Looking at the three main federal leaders this past week, the one who may have gained the most was not Mark Carney, and it was not Pierre Poilievre. It was Avi Lewis. Lewis was elected NDP leader at the end of March, Carney’s Liberals secured a House majority this week, and Poilievre’s caucus publicly stood behind him.
That may sound strange. Carney had the kind of week most politicians dream about. He got his majority and looked strong, disciplined and in command. He appeared every bit the prime minister Canadians expected him to be. But that was also the point. It was expected. Carney did not surprise anyone. He confirmed what many already believed: that he was in control and that the Liberals were operating from a position of strength.
Poilievre had a different week. His caucus members came out and said publicly that they still have confidence in him and that he will be their leader in the next election. That kind of support matters. But politics is not sentimental. Leaders only need that kind of public reassurance when everyone knows there is at least some doubt in the room. He made it through the week, but he is still on notice. He is being watched.
And then there was Avi Lewis.
What made Lewis stand out was not parliamentary arithmetic. It was tone. He did not spend his time sounding obsessed with floor crossings, Ottawa gossip or childish political theatre. He came forward talking about the cost of living and about the concrete pressures Canadians are feeling every single day. Food prices. Energy prices. Online pricing tricks. Whether one agrees with him or not, he sounded like someone trying to deal with the actual irritations of ordinary life. Lewis has proposed measures including a ban on what he calls surveillance pricing, while his platform also points toward a longer-term transition away from fossil-fuel dependence through electrification, clean power, heat pumps, public transit and zero-emission transportation.

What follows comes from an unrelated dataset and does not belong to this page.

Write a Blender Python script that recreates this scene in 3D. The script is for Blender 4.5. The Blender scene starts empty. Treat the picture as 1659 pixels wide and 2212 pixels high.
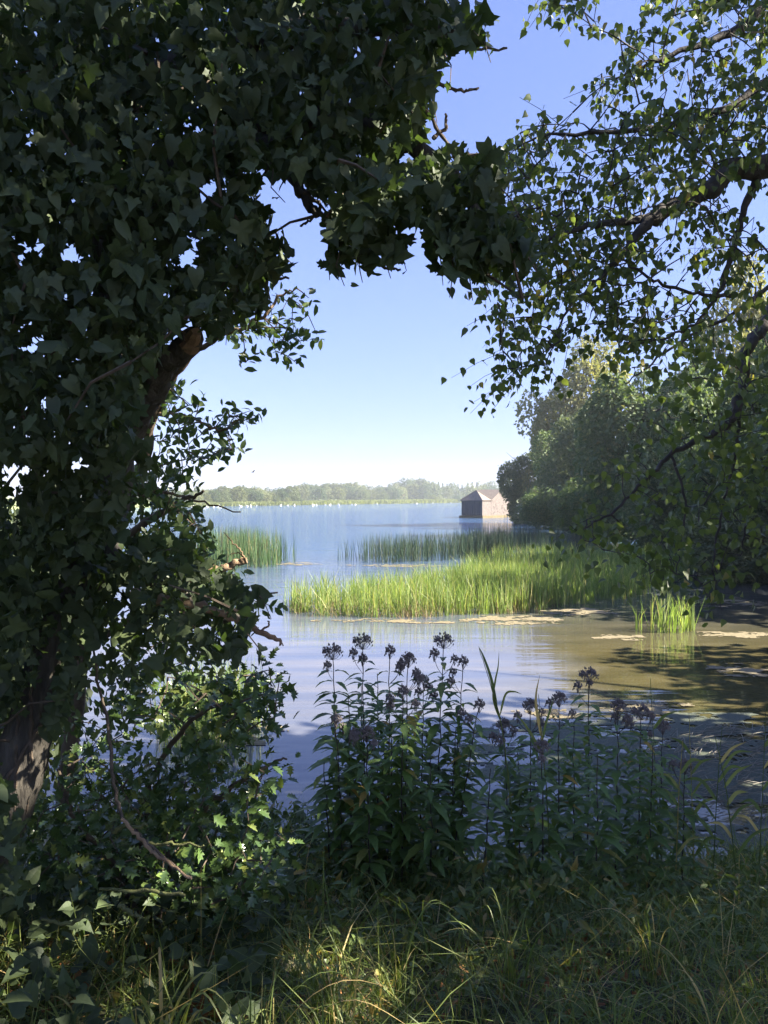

That is why he may have had the best week.
The surveillance pricing idea is especially interesting. It speaks to a modern anxiety that many people already feel but could not quite name. Canadians understand that when they search for something online too often, prices can seem to move against them. They worry that companies are using their data, browsing habits and online behaviour to figure out exactly how much they can be squeezed. The Competition Bureau of Canada has been examining algorithmic and personalized pricing, so Lewis was not inventing a fantasy problem. He was taking a real concern and turning it into a political message people can grasp immediately. Two Canadians should not pay different prices for the same product just because one of them clicked on it three times more than the other.
On energy, Lewis also seemed to understand something the other parties often miss. Affordability cannot just mean shaving a few cents off gasoline and hoping voters are grateful. A gas tax holiday may sound good in a press release, but much of that benefit can disappear quickly into price movements, company margins or market volatility. Lewis at least appears to recognize that real affordability over time means helping people rely less on expensive fossil fuels in the first place. That is where the talk of electricity, transit, public charging and alternatives starts to matter. Canadians may disagree with the cost, the speed or the practicality of that transition, but at least it is a serious attempt to think beyond next week’s pump price.
Now, none of this means the NDP has found perfect answers. Price controls can backfire. Overregulation can create distortions. Governments that promise to manage every price in the economy usually discover very quickly that economics is more stubborn than ideology. These are fair criticisms, and they should be made. But politics is not only about having airtight policy. It is also about sensing the mood in the country before everyone else does.
This week, Lewis seemed to understand the mood better than the others.
Carney looked comfortable, maybe too comfortable. Majority governments often begin by assuming that power will naturally carry them forward. But comfort is dangerous. Comfortable governments grow slow. Slow governments grow entitled and fat. And entitlement is poison in a democracy and too Liberals. Three years before the next election can pass very quickly. Carney has won authority, but now he has to prove he can still move with urgency.
Poilievre still has fight left in him, but surviving a difficult week is not the same as defining the political moment. Opposition leaders cannot live forever on anger and discipline alone. They must show they understand where the country is going.
This week, Avi Lewis did that better than anyone else. He brought values, but he also brought proposals. They may be flawed. They may be risky. They may fail. But they were aimed at the lives Canadians are actually living.
And in politics, the person who speaks most clearly to the price of daily bread is often the one who quietly wins the week.